Flake Circle Size  Increases or decreases the size of the circular pattern if Circular is chosen for the Flake Cell Style value.

Specular Reflection Layer

A specular layer defines the look of the specular highlight on the surface. By adding a specular layer, you can make the car paint look brand-new or old and dull.

1. Select carParts1_MAT. In its Attribute Editor, choose the +Layer button.
2. From the pop-up window, choose Fresnel Layer.
3. From the next pop-up window, choose Specular Reflection.
4. The layer is added to the mila_material shader. An abridged version of the specular reflection layer’s attributes is displayed within the material node. Change the Fresnel IOR attribute to 1.44 to match the IOR of aluminum. Figure 8.22 shows the rendered results.

Glossy Reflection Parameters

The reflectivity of the surface is at its maximum when Reflection Color is set to white. When this option is set to black, reflections are turned off.
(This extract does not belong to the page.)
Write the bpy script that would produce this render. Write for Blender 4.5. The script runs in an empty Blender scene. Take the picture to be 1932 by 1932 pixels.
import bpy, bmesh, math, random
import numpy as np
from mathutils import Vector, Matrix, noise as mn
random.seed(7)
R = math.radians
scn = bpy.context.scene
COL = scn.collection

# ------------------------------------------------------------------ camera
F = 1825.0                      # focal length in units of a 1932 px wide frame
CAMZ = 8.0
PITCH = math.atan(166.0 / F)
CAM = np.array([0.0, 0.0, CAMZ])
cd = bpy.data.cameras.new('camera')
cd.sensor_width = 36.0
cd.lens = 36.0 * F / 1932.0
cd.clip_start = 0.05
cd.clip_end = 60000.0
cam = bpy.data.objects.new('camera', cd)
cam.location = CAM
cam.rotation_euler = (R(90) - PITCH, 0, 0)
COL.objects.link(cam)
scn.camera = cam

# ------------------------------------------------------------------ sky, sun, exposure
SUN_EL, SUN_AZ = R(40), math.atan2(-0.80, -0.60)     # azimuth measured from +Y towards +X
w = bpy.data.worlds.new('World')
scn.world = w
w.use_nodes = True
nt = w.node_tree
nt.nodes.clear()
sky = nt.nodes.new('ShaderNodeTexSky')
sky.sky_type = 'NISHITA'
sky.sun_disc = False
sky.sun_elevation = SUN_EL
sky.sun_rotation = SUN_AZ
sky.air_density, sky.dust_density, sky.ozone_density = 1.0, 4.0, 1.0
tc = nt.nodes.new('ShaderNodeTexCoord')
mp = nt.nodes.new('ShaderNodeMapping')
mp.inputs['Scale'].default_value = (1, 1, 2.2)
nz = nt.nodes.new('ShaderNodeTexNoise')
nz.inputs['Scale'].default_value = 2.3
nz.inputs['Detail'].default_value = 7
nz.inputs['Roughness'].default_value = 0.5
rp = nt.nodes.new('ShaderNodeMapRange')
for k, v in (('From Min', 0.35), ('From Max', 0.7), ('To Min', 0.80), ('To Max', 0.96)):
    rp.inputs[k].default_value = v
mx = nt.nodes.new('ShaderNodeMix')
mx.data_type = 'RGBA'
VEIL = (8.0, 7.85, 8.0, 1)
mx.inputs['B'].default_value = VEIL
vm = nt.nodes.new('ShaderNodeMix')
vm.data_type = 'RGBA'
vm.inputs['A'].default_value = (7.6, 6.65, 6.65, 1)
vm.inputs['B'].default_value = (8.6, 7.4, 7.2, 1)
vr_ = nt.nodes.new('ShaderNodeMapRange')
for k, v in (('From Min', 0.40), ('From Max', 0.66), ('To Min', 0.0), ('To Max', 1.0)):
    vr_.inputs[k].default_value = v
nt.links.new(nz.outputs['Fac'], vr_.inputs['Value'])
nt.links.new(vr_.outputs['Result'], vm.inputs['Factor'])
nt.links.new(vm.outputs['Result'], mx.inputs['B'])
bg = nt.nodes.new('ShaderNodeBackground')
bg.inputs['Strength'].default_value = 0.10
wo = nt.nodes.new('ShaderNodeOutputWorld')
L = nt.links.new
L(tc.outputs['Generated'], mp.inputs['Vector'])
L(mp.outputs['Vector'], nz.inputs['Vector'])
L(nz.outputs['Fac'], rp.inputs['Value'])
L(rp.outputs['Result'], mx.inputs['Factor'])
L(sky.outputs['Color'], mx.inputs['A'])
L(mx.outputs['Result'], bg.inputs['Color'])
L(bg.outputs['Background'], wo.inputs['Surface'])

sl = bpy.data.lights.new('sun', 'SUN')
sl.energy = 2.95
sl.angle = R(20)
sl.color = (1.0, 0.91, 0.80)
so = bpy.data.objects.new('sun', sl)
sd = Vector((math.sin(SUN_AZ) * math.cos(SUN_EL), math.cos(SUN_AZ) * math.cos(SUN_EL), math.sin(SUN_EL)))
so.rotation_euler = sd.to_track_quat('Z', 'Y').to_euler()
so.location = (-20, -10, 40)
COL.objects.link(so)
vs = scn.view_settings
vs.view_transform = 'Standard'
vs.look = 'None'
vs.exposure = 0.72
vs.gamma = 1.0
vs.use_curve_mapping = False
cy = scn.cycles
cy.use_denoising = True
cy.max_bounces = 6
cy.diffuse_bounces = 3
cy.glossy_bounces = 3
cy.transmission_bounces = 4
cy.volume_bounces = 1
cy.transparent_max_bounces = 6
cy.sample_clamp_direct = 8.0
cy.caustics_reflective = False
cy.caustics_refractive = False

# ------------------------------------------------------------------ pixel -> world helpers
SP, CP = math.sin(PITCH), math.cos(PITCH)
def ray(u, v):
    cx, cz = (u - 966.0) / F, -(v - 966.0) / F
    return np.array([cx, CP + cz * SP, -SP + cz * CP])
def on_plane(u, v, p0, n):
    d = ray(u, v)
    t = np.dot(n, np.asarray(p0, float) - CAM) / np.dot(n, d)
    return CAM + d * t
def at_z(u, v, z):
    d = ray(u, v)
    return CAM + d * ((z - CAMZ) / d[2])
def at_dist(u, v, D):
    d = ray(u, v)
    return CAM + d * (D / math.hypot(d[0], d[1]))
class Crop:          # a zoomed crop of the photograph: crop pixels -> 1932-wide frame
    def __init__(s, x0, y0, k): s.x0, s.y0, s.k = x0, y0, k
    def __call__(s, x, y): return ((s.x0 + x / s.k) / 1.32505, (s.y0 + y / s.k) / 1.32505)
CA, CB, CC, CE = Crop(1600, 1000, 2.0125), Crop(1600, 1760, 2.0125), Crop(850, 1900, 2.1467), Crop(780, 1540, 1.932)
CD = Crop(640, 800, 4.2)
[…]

1. Select carParts1_MAT. In its Attribute Editor, choose the +Layer button.
2. From the pop-up window, choose Fresnel Layer.
3. From the next pop-up window, choose Glossy Reflection.
4. The layer is added to the mila_material shader. Change the Fresnel IOR attribute to 1.44.
5. To mimic the crisp reflective proprieties of metal, change the Roughness setting to 0.0. Figure 8.23 shows the results of the glossy layer.
6. Add the carParts1_MAT to the rest of the vehicle’s parts.
7. Save the scene as truck_v02.ma.

To see a finished version of the scene, open the truck_v02.ma file from the chapter8scenes folder at the book’s web page.